* Begin DATA BLOCK *

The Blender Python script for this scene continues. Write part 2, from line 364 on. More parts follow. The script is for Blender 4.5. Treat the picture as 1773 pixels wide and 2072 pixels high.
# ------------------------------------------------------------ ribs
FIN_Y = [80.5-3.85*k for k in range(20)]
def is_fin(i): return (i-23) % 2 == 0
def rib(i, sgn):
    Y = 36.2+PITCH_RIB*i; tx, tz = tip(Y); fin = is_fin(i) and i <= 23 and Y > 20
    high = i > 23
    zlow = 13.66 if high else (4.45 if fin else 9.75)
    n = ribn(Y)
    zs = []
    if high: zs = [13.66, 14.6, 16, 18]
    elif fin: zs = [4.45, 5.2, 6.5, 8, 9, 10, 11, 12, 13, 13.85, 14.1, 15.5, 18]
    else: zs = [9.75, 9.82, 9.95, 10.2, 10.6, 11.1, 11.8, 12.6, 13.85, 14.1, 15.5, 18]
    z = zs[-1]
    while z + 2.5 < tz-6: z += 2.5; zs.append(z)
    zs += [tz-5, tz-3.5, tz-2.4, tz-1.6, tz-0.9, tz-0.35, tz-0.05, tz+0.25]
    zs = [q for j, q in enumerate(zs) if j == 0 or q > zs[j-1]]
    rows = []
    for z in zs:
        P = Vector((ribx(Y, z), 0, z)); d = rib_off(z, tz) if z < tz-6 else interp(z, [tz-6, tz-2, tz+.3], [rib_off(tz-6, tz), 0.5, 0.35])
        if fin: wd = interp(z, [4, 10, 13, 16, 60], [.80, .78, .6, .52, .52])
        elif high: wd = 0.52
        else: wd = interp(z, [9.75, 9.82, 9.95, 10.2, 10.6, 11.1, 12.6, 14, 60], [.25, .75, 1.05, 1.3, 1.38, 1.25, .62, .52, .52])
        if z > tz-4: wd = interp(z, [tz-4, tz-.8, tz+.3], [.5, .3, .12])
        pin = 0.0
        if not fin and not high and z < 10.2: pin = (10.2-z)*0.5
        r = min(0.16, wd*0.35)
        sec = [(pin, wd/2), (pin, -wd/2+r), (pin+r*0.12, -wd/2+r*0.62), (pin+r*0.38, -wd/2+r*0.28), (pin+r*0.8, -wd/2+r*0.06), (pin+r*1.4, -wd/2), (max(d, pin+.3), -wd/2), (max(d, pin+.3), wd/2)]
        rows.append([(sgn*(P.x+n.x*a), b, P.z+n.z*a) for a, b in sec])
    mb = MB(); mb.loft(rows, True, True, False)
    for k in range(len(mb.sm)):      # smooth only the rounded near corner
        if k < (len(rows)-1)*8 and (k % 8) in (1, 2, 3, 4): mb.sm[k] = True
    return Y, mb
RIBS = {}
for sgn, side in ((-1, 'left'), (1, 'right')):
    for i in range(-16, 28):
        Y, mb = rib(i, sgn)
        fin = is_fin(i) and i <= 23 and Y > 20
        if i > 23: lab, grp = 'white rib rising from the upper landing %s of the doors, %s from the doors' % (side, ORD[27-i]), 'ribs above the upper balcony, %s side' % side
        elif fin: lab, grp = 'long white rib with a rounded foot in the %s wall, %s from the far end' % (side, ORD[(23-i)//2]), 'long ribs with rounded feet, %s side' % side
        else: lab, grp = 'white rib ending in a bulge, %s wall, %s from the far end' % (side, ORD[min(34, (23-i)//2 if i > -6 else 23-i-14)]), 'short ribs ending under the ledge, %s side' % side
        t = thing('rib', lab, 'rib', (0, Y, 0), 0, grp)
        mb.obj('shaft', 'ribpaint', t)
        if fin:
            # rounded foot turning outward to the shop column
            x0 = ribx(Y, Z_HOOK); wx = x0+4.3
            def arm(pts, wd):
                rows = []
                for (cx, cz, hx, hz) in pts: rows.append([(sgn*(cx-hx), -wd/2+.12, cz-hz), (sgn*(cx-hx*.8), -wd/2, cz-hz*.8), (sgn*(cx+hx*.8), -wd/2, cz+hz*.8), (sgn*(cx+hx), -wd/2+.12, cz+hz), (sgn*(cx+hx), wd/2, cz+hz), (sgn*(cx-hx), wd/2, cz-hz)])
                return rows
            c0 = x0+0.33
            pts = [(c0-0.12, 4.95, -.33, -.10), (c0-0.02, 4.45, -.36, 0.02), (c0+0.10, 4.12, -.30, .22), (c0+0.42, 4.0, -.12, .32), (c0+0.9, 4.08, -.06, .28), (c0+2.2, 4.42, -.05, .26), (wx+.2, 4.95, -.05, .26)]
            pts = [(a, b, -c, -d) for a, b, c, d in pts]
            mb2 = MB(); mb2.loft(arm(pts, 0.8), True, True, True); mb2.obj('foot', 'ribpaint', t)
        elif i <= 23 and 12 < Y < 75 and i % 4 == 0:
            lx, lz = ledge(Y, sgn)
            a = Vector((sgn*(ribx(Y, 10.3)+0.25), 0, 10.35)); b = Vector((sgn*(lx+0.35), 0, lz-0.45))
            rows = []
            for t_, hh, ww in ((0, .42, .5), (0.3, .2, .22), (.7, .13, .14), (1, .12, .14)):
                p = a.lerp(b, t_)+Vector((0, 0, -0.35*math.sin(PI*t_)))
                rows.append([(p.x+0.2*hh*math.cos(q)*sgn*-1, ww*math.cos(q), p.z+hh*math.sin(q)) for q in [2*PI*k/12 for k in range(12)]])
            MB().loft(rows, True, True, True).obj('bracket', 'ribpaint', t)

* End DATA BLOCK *

--- TASK TO CARRY OUT ---
Extract the complete data, matching each line exactly.

--- EXERCISE RESULT ---
The Blender Python script for this scene continues. Write part 2, from line 364 on. More parts follow. The script is for Blender 4.5. Treat the picture as 1773 pixels wide and 2072 pixels high.
# ------------------------------------------------------------ ribs
FIN_Y = [80.5-3.85*k for k in range(20)]
def is_fin(i): return (i-23) % 2 == 0
def rib(i, sgn):
    Y = 36.2+PITCH_RIB*i; tx, tz = tip(Y); fin = is_fin(i) and i <= 23 and Y > 20
    high = i > 23
    zlow = 13.66 if high else (4.45 if fin else 9.75)
    n = ribn(Y)
    zs = []
    if high: zs = [13.66, 14.6, 16, 18]
    elif fin: zs = [4.45, 5.2, 6.5, 8, 9, 10, 11, 12, 13, 13.85, 14.1, 15.5, 18]
    else: zs = [9.75, 9.82, 9.95, 10.2, 10.6, 11.1, 11.8, 12.6, 13.85, 14.1, 15.5, 18]
    z = zs[-1]
    while z + 2.5 < tz-6: z += 2.5; zs.append(z)
    zs += [tz-5, tz-3.5, tz-2.4, tz-1.6, tz-0.9, tz-0.35, tz-0.05, tz+0.25]
    zs = [q for j, q in enumerate(zs) if j == 0 or q > zs[j-1]]
    rows = []
    for z in zs:
        P = Vector((ribx(Y, z), 0, z)); d = rib_off(z, tz) if z < tz-6 else interp(z, [tz-6, tz-2, tz+.3], [rib_off(tz-6, tz), 0.5, 0.35])
        if fin: wd = interp(z, [4, 10, 13, 16, 60], [.80, .78, .6, .52, .52])
        elif high: wd = 0.52
        else: wd = interp(z, [9.75, 9.82, 9.95, 10.2, 10.6, 11.1, 12.6, 14, 60], [.25, .75, 1.05, 1.3, 1.38, 1.25, .62, .52, .52])
        if z > tz-4: wd = interp(z, [tz-4, tz-.8, tz+.3], [.5, .3, .12])
        pin = 0.0
        if not fin and not high and z < 10.2: pin = (10.2-z)*0.5
        r = min(0.16, wd*0.35)
        sec = [(pin, wd/2), (pin, -wd/2+r), (pin+r*0.12, -wd/2+r*0.62), (pin+r*0.38, -wd/2+r*0.28), (pin+r*0.8, -wd/2+r*0.06), (pin+r*1.4, -wd/2), (max(d, pin+.3), -wd/2), (max(d, pin+.3), wd/2)]
        rows.append([(sgn*(P.x+n.x*a), b, P.z+n.z*a) for a, b in sec])
    mb = MB(); mb.loft(rows, True, True, False)
    for k in range(len(mb.sm)):      # smooth only the rounded near corner
        if k < (len(rows)-1)*8 and (k % 8) in (1, 2, 3, 4): mb.sm[k] = True
    return Y, mb
RIBS = {}
for sgn, side in ((-1, 'left'), (1, 'right')):
    for i in range(-16, 28):
        Y, mb = rib(i, sgn)
        fin = is_fin(i) and i <= 23 and Y > 20
        if i > 23: lab, grp = 'white rib rising from the upper landing %s of the doors, %s from the doors' % (side, ORD[27-i]), 'ribs above the upper balcony, %s side' % side
        elif fin: lab, grp = 'long white rib with a rounded foot in the %s wall, %s from the far end' % (side, ORD[(23-i)//2]), 'long ribs with rounded feet, %s side' % side
        else: lab, grp = 'white rib ending in a bulge, %s wall, %s from the far end' % (side, ORD[min(34, (23-i)//2 if i > -6 else 23-i-14)]), 'short ribs ending under the ledge, %s side' % side
        t = thing('rib', lab, 'rib', (0, Y, 0), 0, grp)
        mb.obj('shaft', 'ribpaint', t)
        if fin:
            # rounded foot turning outward to the shop column
            x0 = ribx(Y, Z_HOOK); wx = x0+4.3
            def arm(pts, wd):
                rows = []
                for (cx, cz, hx, hz) in pts: rows.append([(sgn*(cx-hx), -wd/2+.12, cz-hz), (sgn*(cx-hx*.8), -wd/2, cz-hz*.8), (sgn*(cx+hx*.8), -wd/2, cz+hz*.8), (sgn*(cx+hx), -wd/2+.12, cz+hz), (sgn*(cx+hx), wd/2, cz+hz), (sgn*(cx-hx), wd/2, cz-hz)])
                return rows
            c0 = x0+0.33
            pts = [(c0-0.12, 4.95, -.33, -.10), (c0-0.02, 4.45, -.36, 0.02), (c0+0.10, 4.12, -.30, .22), (c0+0.42, 4.0, -.12, .32), (c0+0.9, 4.08, -.06, .28), (c0+2.2, 4.42, -.05, .26), (wx+.2, 4.95, -.05, .26)]
            pts = [(a, b, -c, -d) for a, b, c, d in pts]
            mb2 = MB(); mb2.loft(arm(pts, 0.8), True, True, True); mb2.obj('foot', 'ribpaint', t)
        elif i <= 23 and 12 < Y < 75 and i % 4 == 0:
            lx, lz = ledge(Y, sgn)
            a = Vector((sgn*(ribx(Y, 10.3)+0.25), 0, 10.35)); b = Vector((sgn*(lx+0.35), 0, lz-0.45))
            rows = []
            for t_, hh, ww in ((0, .42, .5), (0.3, .2, .22), (.7, .13, .14), (1, .12, .14)):
                p = a.lerp(b, t_)+Vector((0, 0, -0.35*math.sin(PI*t_)))
                rows.append([(p.x+0.2*hh*math.cos(q)*sgn*-1, ww*math.cos(q), p.z+hh*math.sin(q)) for q in [2*PI*k/12 for k in range(12)]])
            MB().loft(rows, True, True, True).obj('bracket', 'ribpaint', t)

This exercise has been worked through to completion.